What you are asked to do —
Nothing may be dropped or altered: reproduce all the data.

Recorded information —
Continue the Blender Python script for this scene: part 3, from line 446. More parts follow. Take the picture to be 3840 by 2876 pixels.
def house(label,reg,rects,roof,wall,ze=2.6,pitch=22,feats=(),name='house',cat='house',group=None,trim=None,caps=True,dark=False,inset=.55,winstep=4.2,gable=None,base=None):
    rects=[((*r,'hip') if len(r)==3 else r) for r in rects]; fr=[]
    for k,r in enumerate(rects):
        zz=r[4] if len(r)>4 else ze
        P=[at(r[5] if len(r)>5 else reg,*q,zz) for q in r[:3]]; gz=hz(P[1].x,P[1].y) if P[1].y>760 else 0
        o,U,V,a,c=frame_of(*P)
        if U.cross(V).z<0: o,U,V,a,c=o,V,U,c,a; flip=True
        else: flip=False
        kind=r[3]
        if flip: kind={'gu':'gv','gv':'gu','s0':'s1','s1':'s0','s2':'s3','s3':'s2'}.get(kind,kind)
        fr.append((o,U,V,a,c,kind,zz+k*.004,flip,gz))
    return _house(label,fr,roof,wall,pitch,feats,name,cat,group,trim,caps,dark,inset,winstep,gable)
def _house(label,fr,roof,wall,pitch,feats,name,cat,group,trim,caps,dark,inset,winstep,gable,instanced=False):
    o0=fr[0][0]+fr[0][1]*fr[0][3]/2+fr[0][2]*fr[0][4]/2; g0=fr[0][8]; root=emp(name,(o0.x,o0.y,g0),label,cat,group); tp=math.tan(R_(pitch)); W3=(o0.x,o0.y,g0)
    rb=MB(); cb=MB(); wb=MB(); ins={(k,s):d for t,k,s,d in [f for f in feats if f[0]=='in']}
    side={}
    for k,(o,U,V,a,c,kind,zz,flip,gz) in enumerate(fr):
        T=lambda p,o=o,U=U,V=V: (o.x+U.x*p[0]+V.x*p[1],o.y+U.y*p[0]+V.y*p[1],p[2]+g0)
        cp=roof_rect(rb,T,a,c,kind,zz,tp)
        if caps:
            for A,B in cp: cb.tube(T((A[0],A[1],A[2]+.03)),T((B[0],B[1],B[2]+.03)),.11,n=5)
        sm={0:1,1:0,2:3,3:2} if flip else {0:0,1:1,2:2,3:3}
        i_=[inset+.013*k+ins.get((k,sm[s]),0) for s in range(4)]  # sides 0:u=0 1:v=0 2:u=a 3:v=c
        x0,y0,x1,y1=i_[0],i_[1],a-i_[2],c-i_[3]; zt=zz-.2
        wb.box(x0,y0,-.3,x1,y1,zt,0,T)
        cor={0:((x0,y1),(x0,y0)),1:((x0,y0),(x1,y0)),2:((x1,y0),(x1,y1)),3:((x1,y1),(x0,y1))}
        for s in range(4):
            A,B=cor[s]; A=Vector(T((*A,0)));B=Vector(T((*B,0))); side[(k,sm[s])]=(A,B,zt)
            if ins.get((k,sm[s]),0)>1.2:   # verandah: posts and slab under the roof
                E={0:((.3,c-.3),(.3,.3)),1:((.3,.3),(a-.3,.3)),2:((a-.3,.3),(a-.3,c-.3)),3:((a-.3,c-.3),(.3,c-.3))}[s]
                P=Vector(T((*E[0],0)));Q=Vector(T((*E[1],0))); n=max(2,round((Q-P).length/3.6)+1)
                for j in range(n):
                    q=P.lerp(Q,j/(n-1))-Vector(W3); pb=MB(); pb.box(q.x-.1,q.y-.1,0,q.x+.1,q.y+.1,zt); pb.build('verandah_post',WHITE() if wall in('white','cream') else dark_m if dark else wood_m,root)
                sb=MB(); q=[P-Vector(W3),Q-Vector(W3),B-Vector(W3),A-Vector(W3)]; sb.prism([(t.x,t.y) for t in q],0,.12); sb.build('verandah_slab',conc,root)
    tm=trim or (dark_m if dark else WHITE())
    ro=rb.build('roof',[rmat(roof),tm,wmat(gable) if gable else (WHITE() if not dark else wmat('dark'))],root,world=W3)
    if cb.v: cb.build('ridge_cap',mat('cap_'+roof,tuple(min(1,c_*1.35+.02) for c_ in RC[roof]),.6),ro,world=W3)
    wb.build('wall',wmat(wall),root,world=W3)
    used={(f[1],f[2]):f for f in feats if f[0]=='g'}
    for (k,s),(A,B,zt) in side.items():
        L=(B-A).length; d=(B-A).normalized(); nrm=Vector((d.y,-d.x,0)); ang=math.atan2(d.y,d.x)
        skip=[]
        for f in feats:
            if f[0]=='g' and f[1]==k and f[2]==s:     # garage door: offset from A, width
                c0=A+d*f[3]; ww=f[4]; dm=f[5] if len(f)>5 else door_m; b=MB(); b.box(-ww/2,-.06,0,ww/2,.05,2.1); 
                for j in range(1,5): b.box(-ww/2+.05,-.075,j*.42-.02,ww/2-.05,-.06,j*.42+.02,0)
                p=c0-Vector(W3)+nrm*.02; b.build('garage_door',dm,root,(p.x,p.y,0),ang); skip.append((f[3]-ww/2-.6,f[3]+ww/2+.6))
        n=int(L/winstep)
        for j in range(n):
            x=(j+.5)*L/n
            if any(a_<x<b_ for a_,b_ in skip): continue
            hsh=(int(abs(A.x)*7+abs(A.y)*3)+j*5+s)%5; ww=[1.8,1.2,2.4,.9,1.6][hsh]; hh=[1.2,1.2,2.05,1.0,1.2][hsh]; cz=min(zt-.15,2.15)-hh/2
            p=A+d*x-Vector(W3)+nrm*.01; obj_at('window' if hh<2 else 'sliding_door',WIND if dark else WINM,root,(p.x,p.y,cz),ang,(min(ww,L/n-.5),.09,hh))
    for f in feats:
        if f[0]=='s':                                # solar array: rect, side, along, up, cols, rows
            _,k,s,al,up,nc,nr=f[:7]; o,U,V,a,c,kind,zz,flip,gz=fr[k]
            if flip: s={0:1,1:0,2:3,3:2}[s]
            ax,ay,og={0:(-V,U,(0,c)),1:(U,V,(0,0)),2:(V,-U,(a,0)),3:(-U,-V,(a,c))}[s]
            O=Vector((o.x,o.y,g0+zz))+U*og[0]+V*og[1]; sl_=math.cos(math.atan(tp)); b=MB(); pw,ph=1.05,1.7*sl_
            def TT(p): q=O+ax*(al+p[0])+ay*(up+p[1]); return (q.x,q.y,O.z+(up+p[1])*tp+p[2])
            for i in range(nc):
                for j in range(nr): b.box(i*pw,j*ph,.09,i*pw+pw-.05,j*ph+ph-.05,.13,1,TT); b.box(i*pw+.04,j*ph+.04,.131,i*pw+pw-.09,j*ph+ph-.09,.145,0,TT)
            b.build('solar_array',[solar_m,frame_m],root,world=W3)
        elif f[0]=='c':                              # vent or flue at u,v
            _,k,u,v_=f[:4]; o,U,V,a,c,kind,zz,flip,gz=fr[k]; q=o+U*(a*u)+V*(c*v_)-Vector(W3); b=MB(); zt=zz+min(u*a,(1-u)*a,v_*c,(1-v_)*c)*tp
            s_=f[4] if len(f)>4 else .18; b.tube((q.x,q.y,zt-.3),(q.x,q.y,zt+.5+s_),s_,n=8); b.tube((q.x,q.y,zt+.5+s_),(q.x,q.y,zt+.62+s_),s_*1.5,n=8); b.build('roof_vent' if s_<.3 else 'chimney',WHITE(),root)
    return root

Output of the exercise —
Continue the Blender Python script for this scene: part 3, from line 446. More parts follow. Take the picture to be 3840 by 2876 pixels.
def house(label,reg,rects,roof,wall,ze=2.6,pitch=22,feats=(),name='house',cat='house',group=None,trim=None,caps=True,dark=False,inset=.55,winstep=4.2,gable=None,base=None):
    rects=[((*r,'hip') if len(r)==3 else r) for r in rects]; fr=[]
    for k,r in enumerate(rects):
        zz=r[4] if len(r)>4 else ze
        P=[at(r[5] if len(r)>5 else reg,*q,zz) for q in r[:3]]; gz=hz(P[1].x,P[1].y) if P[1].y>760 else 0
        o,U,V,a,c=frame_of(*P)
        if U.cross(V).z<0: o,U,V,a,c=o,V,U,c,a; flip=True
        else: flip=False
        kind=r[3]
        if flip: kind={'gu':'gv','gv':'gu','s0':'s1','s1':'s0','s2':'s3','s3':'s2'}.get(kind,kind)
        fr.append((o,U,V,a,c,kind,zz+k*.004,flip,gz))
    return _house(label,fr,roof,wall,pitch,feats,name,cat,group,trim,caps,dark,inset,winstep,gable)
def _house(label,fr,roof,wall,pitch,feats,name,cat,group,trim,caps,dark,inset,winstep,gable,instanced=False):
    o0=fr[0][0]+fr[0][1]*fr[0][3]/2+fr[0][2]*fr[0][4]/2; g0=fr[0][8]; root=emp(name,(o0.x,o0.y,g0),label,cat,group); tp=math.tan(R_(pitch)); W3=(o0.x,o0.y,g0)
    rb=MB(); cb=MB(); wb=MB(); ins={(k,s):d for t,k,s,d in [f for f in feats if f[0]=='in']}
    side={}
    for k,(o,U,V,a,c,kind,zz,flip,gz) in enumerate(fr):
        T=lambda p,o=o,U=U,V=V: (o.x+U.x*p[0]+V.x*p[1],o.y+U.y*p[0]+V.y*p[1],p[2]+g0)
        cp=roof_rect(rb,T,a,c,kind,zz,tp)
        if caps:
            for A,B in cp: cb.tube(T((A[0],A[1],A[2]+.03)),T((B[0],B[1],B[2]+.03)),.11,n=5)
        sm={0:1,1:0,2:3,3:2} if flip else {0:0,1:1,2:2,3:3}
        i_=[inset+.013*k+ins.get((k,sm[s]),0) for s in range(4)]  # sides 0:u=0 1:v=0 2:u=a 3:v=c
        x0,y0,x1,y1=i_[0],i_[1],a-i_[2],c-i_[3]; zt=zz-.2
        wb.box(x0,y0,-.3,x1,y1,zt,0,T)
        cor={0:((x0,y1),(x0,y0)),1:((x0,y0),(x1,y0)),2:((x1,y0),(x1,y1)),3:((x1,y1),(x0,y1))}
        for s in range(4):
            A,B=cor[s]; A=Vector(T((*A,0)));B=Vector(T((*B,0))); side[(k,sm[s])]=(A,B,zt)
            if ins.get((k,sm[s]),0)>1.2:   # verandah: posts and slab under the roof
                E={0:((.3,c-.3),(.3,.3)),1:((.3,.3),(a-.3,.3)),2:((a-.3,.3),(a-.3,c-.3)),3:((a-.3,c-.3),(.3,c-.3))}[s]
                P=Vector(T((*E[0],0)));Q=Vector(T((*E[1],0))); n=max(2,round((Q-P).length/3.6)+1)
                for j in range(n):
                    q=P.lerp(Q,j/(n-1))-Vector(W3); pb=MB(); pb.box(q.x-.1,q.y-.1,0,q.x+.1,q.y+.1,zt); pb.build('verandah_post',WHITE() if wall in('white','cream') else dark_m if dark else wood_m,root)
                sb=MB(); q=[P-Vector(W3),Q-Vector(W3),B-Vector(W3),A-Vector(W3)]; sb.prism([(t.x,t.y) for t in q],0,.12); sb.build('verandah_slab',conc,root)
    tm=trim or (dark_m if dark else WHITE())
    ro=rb.build('roof',[rmat(roof),tm,wmat(gable) if gable else (WHITE() if not dark else wmat('dark'))],root,world=W3)
    if cb.v: cb.build('ridge_cap',mat('cap_'+roof,tuple(min(1,c_*1.35+.02) for c_ in RC[roof]),.6),ro,world=W3)
    wb.build('wall',wmat(wall),root,world=W3)
    used={(f[1],f[2]):f for f in feats if f[0]=='g'}
    for (k,s),(A,B,zt) in side.items():
        L=(B-A).length; d=(B-A).normalized(); nrm=Vector((d.y,-d.x,0)); ang=math.atan2(d.y,d.x)
        skip=[]
        for f in feats:
            if f[0]=='g' and f[1]==k and f[2]==s:     # garage door: offset from A, width
                c0=A+d*f[3]; ww=f[4]; dm=f[5] if len(f)>5 else door_m; b=MB(); b.box(-ww/2,-.06,0,ww/2,.05,2.1); 
                for j in range(1,5): b.box(-ww/2+.05,-.075,j*.42-.02,ww/2-.05,-.06,j*.42+.02,0)
                p=c0-Vector(W3)+nrm*.02; b.build('garage_door',dm,root,(p.x,p.y,0),ang); skip.append((f[3]-ww/2-.6,f[3]+ww/2+.6))
        n=int(L/winstep)
        for j in range(n):
            x=(j+.5)*L/n
            if any(a_<x<b_ for a_,b_ in skip): continue
            hsh=(int(abs(A.x)*7+abs(A.y)*3)+j*5+s)%5; ww=[1.8,1.2,2.4,.9,1.6][hsh]; hh=[1.2,1.2,2.05,1.0,1.2][hsh]; cz=min(zt-.15,2.15)-hh/2
            p=A+d*x-Vector(W3)+nrm*.01; obj_at('window' if hh<2 else 'sliding_door',WIND if dark else WINM,root,(p.x,p.y,cz),ang,(min(ww,L/n-.5),.09,hh))
    for f in feats:
        if f[0]=='s':                                # solar array: rect, side, along, up, cols, rows
            _,k,s,al,up,nc,nr=f[:7]; o,U,V,a,c,kind,zz,flip,gz=fr[k]
            if flip: s={0:1,1:0,2:3,3:2}[s]
            ax,ay,og={0:(-V,U,(0,c)),1:(U,V,(0,0)),2:(V,-U,(a,0)),3:(-U,-V,(a,c))}[s]
            O=Vector((o.x,o.y,g0+zz))+U*og[0]+V*og[1]; sl_=math.cos(math.atan(tp)); b=MB(); pw,ph=1.05,1.7*sl_
            def TT(p): q=O+ax*(al+p[0])+ay*(up+p[1]); return (q.x,q.y,O.z+(up+p[1])*tp+p[2])
            for i in range(nc):
                for j in range(nr): b.box(i*pw,j*ph,.09,i*pw+pw-.05,j*ph+ph-.05,.13,1,TT); b.box(i*pw+.04,j*ph+.04,.131,i*pw+pw-.09,j*ph+ph-.09,.145,0,TT)
            b.build('solar_array',[solar_m,frame_m],root,world=W3)
        elif f[0]=='c':                              # vent or flue at u,v
            _,k,u,v_=f[:4]; o,U,V,a,c,kind,zz,flip,gz=fr[k]; q=o+U*(a*u)+V*(c*v_)-Vector(W3); b=MB(); zt=zz+min(u*a,(1-u)*a,v_*c,(1-v_)*c)*tp
            s_=f[4] if len(f)>4 else .18; b.tube((q.x,q.y,zt-.3),(q.x,q.y,zt+.5+s_),s_,n=8); b.tube((q.x,q.y,zt+.5+s_),(q.x,q.y,zt+.62+s_),s_*1.5,n=8); b.build('roof_vent' if s_<.3 else 'chimney',WHITE(),root)
    return root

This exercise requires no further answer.